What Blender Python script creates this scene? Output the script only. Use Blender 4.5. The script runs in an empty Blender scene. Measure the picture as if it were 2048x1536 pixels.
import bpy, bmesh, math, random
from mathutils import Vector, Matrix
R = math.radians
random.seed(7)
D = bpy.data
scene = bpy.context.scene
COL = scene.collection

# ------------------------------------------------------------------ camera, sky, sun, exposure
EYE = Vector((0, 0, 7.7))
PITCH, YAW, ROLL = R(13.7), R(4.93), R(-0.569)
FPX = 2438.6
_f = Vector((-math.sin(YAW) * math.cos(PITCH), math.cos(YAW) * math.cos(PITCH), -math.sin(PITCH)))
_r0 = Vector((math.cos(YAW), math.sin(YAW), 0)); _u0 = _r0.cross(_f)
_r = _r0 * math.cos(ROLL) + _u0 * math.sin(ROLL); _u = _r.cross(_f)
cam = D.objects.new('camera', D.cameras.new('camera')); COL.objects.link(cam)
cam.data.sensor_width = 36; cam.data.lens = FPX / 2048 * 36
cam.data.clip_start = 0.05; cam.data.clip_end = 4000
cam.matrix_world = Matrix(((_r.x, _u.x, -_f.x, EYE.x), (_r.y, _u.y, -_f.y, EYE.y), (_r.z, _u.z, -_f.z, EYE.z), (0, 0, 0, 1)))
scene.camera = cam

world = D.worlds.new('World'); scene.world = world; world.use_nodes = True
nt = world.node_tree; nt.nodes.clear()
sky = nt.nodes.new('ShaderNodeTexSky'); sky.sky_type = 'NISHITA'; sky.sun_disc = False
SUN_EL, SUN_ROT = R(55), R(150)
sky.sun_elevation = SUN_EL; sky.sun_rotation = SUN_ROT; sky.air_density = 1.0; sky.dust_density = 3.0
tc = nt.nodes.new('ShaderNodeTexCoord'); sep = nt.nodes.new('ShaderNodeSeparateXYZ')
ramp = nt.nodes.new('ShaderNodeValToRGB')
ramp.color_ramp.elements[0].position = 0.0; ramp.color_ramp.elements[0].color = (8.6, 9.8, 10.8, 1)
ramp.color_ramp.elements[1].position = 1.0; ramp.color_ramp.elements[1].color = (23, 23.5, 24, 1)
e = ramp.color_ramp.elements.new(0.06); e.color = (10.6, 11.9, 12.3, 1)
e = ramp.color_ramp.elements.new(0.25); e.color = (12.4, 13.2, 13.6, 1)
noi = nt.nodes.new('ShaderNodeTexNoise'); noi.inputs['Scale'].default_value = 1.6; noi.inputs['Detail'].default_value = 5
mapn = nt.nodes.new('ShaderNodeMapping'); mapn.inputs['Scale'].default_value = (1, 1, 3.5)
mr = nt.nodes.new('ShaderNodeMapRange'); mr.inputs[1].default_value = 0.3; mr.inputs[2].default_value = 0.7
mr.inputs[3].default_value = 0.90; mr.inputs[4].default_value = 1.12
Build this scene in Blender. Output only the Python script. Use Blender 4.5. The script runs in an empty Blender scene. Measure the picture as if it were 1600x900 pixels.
++++++++
Return exactly the leading lines of the listing, stopping after the line in which "COL = scene.collection" occurs.

[Reply to the task]
What Blender Python script creates this scene? Output the script only. Use Blender 4.5. The script runs in an empty Blender scene. Measure the picture as if it were 2048x1536 pixels.
import bpy, bmesh, math, random
from mathutils import Vector, Matrix
R = math.radians
random.seed(7)
D = bpy.data
scene = bpy.context.scene
COL = scene.collection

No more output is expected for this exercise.